I'm a Planner With a Great Sense of Irony
I'm a Planner With a Great Sense of Irony
I can't tell you how many times I've fantasized about purposely missing my exit home and instead just keeping driving. Maybe I'd go as far as my tank of gas would take me or maybe I'd just keep going until there was no road left. One thing that is known is I'm alone, left alone, and could be alone.
And that's exactly what I'm doing.
A year and a half ago my then-husband and I had to make a decision about renewing our lease: Do we just go one more year or take it a bit further to accommodate our son getting settled at college? Motherly desires won and an 18-month renewal was signed. Time marched on. The 18 months were up and it was time to leave. Only instead of leaving with the husband, teenage son, and family dog that originally filled the apartment I was left alone with a couple suitcases packed and a tiny vial of Skip's ashes that I'd bring with me for the ultimate road trip.
I spent my whole life taking care of others, bending myself to please them for fear of rejection or continued abuse. It's an exhausting life, let me tell you. The fantasy of running away was a short respite from the chaos that continually swirled around me. So when it was time to decide whether to renew the lease again the decision was a no-brainer. Leave, and build a new life, but before that get in that car and run away.
I am grateful and humbled my work is letting me take the next two months to work remotely as I travel around the American Southwest before I settle in my new place in Nashville. (More on that in a future post.) Talk about living the dream! Being the planner that I am I spent a few months before takeoff meticulously planning my route, reserving the Air B&Bs, and getting the money together to do it all. First stop: Roswell, NM on Friday the 13th. Aliens. Mystery. Intrigue, all on that supposed cursed day.
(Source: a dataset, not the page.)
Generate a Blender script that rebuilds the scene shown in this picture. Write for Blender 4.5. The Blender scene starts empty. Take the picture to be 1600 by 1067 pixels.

And I made it, just as planned.
To get there I had a seven-hour drive through West Texas. Good lord, talk about an apocalyptic wasteland. Coming from Austin and living within the Hill Country the difference is stark. But then something wonderful happened when I followed an unassuming curve. Within a quarter of a mile was the most dramatic change in the landscape I'd ever seen. From flat hopelessness suddenly this marvel of blue-green hues, wild purples, and raging reds sprung from the earth. I was captivated. Awed. Blown the hell away.
It was such a welcome change since I was wallering my self-pity up to that point. Gut-wrenching goodbyes swallowed me whole the previous night and fueled my sense of being on auto-pilot for those first six hours. I was sad, I was crushed, I was beyond despair, and was still thinking of turning that car around. But I didn't. Trust the process, I always say. Time to take my words onto me.
I've been telling people that with this trip I didn't know what I was looking for but I would when I found it. I haven't found it yet, but I will say I've already learned to go with the flow and let the process happen to me. It's time to bleed, time to shed that skin that's been holding me back. One day and one drive won't do it, but just like the landscape can turn into something wonderful within a short distance so an I.
It's hard living for myself by myself. This is scary a.f. I still think I'm crazy. But I'm here among the aliens on Friday te 13th, just as I planned as a fun start to what will be a life-altering journey. Let's see where this takes us, shall we?